The most telling difference between these two cards lies in their raw computational muscle. The RTX 5070 Ti X3 nearly doubles the RTX 5060 Ti Twin X2 in almost every throughput metric: 43.94 TFLOPS of floating-point performance versus 23.7 TFLOPS, 8960 shading units versus 4608, and 280 TMUs versus 144. In practice, this means the 5070 Ti can process geometry, lighting, and shader workloads at roughly twice the theoretical rate — a gap that translates directly into higher sustained frame rates at demanding resolutions and quality settings.
Interestingly, the 5060 Ti holds a slight edge in raw clock speed, running a base of 2407 MHz and boosting to 2572 MHz, compared to the 5070 Ti's 2295 / 2452 MHz. However, clock speed alone is a poor proxy for real-world throughput when one card has so many more execution units. The 5070 Ti's massive advantage in ROPs (96 vs. 48) is equally significant — more render output units means faster pixel write-back, which directly benefits high-resolution rendering and anti-aliasing workloads. Both cards match on GPU memory speed at 1750 MHz and both support Double Precision Floating Point, making them equally capable for compute tasks that require DPFP.

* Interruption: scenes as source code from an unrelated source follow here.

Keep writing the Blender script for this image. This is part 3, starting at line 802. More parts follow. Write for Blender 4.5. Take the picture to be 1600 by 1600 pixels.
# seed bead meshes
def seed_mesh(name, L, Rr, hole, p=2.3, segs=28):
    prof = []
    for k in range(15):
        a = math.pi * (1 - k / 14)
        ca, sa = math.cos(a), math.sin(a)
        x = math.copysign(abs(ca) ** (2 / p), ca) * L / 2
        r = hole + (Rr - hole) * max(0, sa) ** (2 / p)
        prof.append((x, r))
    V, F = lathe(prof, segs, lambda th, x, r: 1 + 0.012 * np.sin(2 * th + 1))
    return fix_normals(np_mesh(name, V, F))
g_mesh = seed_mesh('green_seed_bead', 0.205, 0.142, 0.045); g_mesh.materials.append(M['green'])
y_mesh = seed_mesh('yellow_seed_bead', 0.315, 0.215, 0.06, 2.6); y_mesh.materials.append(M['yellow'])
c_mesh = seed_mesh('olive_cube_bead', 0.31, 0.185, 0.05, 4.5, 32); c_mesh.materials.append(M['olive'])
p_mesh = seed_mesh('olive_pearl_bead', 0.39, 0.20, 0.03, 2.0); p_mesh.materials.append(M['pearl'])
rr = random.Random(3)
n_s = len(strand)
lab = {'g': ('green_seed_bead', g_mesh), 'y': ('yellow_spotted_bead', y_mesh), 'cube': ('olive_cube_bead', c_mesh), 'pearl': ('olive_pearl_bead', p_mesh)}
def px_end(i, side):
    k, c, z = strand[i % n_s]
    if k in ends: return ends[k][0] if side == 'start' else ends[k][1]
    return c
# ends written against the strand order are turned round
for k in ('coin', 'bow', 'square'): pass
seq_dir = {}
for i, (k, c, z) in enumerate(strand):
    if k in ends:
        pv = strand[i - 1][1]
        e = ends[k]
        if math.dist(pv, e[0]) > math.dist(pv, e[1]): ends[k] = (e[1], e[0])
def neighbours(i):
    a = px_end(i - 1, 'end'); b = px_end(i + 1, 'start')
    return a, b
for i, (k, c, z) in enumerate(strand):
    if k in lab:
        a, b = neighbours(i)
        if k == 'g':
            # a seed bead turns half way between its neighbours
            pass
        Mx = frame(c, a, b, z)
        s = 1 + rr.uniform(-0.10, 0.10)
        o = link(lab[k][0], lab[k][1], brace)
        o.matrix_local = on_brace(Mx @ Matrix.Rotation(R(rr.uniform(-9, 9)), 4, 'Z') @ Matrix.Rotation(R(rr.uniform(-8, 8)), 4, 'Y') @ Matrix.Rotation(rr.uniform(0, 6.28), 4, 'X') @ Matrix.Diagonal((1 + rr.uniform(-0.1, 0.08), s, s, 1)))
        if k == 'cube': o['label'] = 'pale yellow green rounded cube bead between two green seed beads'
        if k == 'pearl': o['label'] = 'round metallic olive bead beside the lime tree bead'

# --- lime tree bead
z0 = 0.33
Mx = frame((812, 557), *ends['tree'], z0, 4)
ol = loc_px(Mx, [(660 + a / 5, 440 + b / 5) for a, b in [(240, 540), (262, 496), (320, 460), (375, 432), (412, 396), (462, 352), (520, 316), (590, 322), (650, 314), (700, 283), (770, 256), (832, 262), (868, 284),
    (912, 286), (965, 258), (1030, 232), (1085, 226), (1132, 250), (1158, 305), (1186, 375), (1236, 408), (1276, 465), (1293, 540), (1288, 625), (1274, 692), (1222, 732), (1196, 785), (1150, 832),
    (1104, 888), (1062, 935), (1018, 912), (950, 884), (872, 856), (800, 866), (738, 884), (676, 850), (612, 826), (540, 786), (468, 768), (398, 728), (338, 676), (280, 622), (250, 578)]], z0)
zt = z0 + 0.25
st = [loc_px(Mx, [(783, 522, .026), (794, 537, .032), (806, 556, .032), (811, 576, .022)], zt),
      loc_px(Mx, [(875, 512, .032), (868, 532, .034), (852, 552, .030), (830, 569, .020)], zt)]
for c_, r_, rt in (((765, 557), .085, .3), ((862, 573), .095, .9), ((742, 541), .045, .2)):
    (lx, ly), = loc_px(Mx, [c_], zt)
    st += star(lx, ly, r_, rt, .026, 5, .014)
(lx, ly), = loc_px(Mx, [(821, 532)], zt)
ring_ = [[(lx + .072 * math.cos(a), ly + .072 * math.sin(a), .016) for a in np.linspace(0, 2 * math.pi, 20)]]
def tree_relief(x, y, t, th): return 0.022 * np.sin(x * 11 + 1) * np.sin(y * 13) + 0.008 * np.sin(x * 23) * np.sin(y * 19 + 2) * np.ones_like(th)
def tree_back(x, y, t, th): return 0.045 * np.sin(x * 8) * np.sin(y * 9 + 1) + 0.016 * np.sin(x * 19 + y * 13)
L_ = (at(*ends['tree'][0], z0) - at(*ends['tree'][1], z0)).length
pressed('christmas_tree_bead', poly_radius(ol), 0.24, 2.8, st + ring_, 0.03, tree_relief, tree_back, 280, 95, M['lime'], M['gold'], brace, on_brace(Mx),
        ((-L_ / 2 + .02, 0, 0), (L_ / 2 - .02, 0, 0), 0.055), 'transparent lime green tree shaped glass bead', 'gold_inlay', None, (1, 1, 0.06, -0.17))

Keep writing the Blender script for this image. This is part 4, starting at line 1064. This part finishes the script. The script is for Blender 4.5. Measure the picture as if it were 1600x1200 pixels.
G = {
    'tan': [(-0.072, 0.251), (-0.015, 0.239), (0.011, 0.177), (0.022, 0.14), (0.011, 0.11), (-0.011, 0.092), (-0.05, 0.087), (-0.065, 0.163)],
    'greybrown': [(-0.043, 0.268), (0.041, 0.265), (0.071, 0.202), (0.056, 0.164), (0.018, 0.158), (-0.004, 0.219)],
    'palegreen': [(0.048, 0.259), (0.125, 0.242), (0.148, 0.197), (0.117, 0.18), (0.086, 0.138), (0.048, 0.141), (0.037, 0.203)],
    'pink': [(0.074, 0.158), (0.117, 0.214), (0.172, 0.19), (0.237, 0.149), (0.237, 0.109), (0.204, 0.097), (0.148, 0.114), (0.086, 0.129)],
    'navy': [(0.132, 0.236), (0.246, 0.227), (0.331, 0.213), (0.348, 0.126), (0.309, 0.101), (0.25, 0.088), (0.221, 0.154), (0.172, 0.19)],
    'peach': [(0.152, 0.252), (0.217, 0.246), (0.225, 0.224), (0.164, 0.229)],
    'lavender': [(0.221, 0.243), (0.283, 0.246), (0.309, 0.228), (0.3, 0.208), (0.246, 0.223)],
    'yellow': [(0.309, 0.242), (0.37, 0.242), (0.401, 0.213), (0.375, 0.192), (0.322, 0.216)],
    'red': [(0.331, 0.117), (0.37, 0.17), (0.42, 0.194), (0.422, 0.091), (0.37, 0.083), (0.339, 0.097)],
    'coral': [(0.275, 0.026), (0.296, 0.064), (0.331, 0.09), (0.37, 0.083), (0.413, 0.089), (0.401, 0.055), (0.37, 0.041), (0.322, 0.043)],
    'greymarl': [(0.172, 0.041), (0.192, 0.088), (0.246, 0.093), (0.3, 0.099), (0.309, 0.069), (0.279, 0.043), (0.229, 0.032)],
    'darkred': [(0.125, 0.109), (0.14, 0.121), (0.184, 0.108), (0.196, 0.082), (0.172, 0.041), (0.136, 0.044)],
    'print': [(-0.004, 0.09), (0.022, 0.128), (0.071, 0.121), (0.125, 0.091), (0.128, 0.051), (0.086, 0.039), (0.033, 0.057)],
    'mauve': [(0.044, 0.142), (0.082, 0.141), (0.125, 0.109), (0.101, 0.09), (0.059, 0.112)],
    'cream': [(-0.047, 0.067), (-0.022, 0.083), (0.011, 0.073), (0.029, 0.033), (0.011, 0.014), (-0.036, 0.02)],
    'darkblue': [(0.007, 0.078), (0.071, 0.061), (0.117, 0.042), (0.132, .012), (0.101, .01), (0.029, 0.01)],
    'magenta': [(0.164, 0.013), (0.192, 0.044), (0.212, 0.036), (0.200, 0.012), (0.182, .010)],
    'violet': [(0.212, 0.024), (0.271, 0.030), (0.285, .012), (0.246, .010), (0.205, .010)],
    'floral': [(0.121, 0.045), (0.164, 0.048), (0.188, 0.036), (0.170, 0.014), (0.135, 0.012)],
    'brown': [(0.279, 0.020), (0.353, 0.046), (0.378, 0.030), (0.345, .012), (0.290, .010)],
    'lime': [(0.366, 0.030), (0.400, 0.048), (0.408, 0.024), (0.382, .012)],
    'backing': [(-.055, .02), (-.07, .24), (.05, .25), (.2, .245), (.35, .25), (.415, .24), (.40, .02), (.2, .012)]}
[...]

The RTX 5070 Ti X3 holds a commanding and unambiguous performance advantage in this group. Its superior shading units, TMUs, ROPs, pixel rate (235.4 vs. 123.5 GPixel/s), and texture rate (686.6 vs. 370.4 GTexels/s) all point to a card designed for a fundamentally higher performance tier. The 5060 Ti's marginally higher clocks are a minor footnote against that scale of architectural difference.